I’ve always wanted to put down a story that was set in western Nebraska. There is so little writing about the part of the world I grew up in. Don’t ask me to speculate why that is, but I love that place. I think it’s extraordinarily beautiful and deserves to be represented in literature.

 

  1. Much like ‘Ethan,’ the narrator of The Silence Is The Noise, I also grew up in a tiny little town in the middle of the map, and also moved away to a much bigger city as an adult. So I can relate a little about the ups and downs of revisiting the childhood landmarks that molded you.

When did you move away from home? How did that affect you?

 

I’ve lived in my hometown a couple of times as an adult. If this book’s about anything it’s about what it’s like to go back once you’re older to live in the place where you grew up. That’s a complicated experience.

 

  1. Do you consider this a ‘love story’ in anyway, even if it be ambiguously?

 

Not really. I think calling it that would be reductive or an over-simplification.

 

  1. Have you ever been in love?

 

Right at this very moment.

 

  1. Did you ever dabble in journalism? If so, how did you like it compared to writing freelance/for yourself?

 

I’m currently employed as a reporter writing about the cannabis industry. I love journalism. The pay’s not great, but it’s a good way of life. I’ve never truly gone all the way freelance.
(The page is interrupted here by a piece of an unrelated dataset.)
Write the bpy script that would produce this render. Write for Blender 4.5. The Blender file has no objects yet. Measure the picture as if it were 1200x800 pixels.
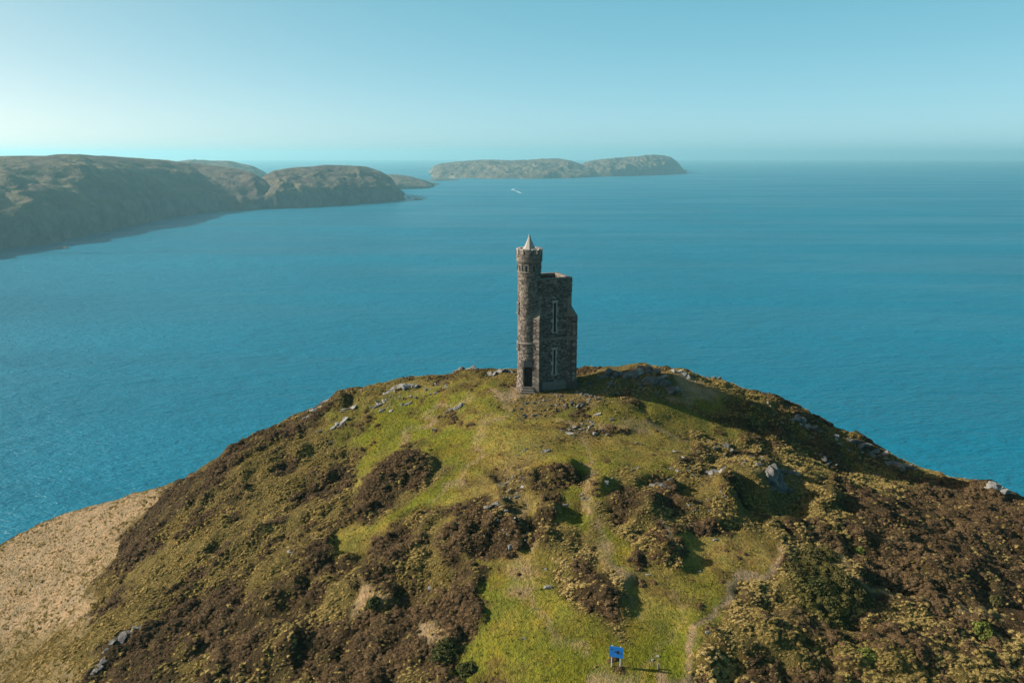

I’ve been working for newspapers and magazines on and off for 15 years. I do some freelance reporting projects on the side, and I write for myself as much as possible. But it’s good to have a job. It takes the pressure off. It lets you write the way you want to when you’re writing for yourself.

 

  1. As a writer, do you believe that sometimes you have to interject yourself in the people, places, and things that you want to write about, like the main character did?

 

I don’t know if you have to, at least not all the time. A lot of great fiction has been written about people and places the author knew nothing about firsthand. But I definitely like those stories where you can tell the writer, or the narrator, knows the places and the people who make up the story. There’s a clear sense of authority you get when a narrator knows the names of the trees and the birds and the insects. I like first-person books about as much as anything. It’s probably my favorite point of view.

 

  1. Clearly, we all know you write. And you’re good at it. But what we (or maybe just I) really want to know is, how do you write? Do you have a certain, nit-picky set-up or can you just do it anywhere at anytime? Do you have a certain special room or a place where you can only get work done? What are the circumstances—what time of day, what brand of coffee, etc. How do you do it?

 

That’s very nice of you to say. I don’t need a special room or place to get work done. Any quiet space with a flat surface will do. If you don’t have that headphones help. On a perfect weekday I’ll have gone to bed at a decent hour so I can wake up early the next day before work and write. I usually walk my dog first thing to get my head right. Then I sit down for about an hour to an hour and a half and work. I just have a little desk tucked against the corner of the wall in my industrial loft Denver apartment. When it’s going well I can get a thousand words out. That’s only when all of my discipline is working and I don’t have any other distractions. If that’s not happening then I try to put the time in after I get home from the office. At a minimum, I strive for 500 words a day. It worked for Graham Greene, and if it was good enough for him, then it’s good enough for me.

 

  1. How long did it take you to write this book? Ballpark it for me if you can.

 

About a year, on and off. I started this story last fall in a writing workshop I was attending at the Lighthouse Writers Workshop in Denver. The workshop is a great way to force yourself to put out the pages and think critically about your work. I received some insightful feedback from that group and I used it to make this story much better than I had originally written it.

 

  1. Favorite authors? Who have you read that makes you want to write?

 

Of the the writers in the more classic tradition I love F. Scott Fitzgerald, Ernest Hemingway, William Faulkner, Willa Cather, Jim Harrison, Annie Proulx, Cormac McCarthy, Gabriel Garcia Marquez, Roberto Bolaño and several others. That type of writing was my foundation for learning how to write. Of my contemporaries, I’ve been enjoying writing by Bud Smith, Amanda Oliver, Noah Cicero, Adam Gnade, Ella Longpre, Nate Perkins, Benjamin Whitmer and many more. There are a lot of people putting out great writing right now who help push me to do more and do better.

 

  1. Working on anything new presently? Or have any plans for future endeavors?

 

I’m always working on something. I have two novels in the works and I’m slowly building an online magazine I’m not ready to talk about yet.

 

  1. I’d like to end with a question composed from a line from your book— do you feel your role as a writer is “…to find stories and tell them, no matter where I am, or whether or not I belong…”?

 

Yeah I think so. There’s a lot of talk in today’s contemporary writing world about “cultural appropriation” and “who can speak” and all manner of other over-thinking on Twitter that I can’t understand. I don’t have an MFA and aside from a couple of workshops I haven’t spent much time in classrooms talking about writing. So I don’t know what I’m supposed to write about or what’s off-limits, and I don’t much care. I think my role as a writer is to go out into the world and see things and talk to people and take notes about what happens then go home and work to make the material clear, concise, and readable. That’s what I’m trying to do.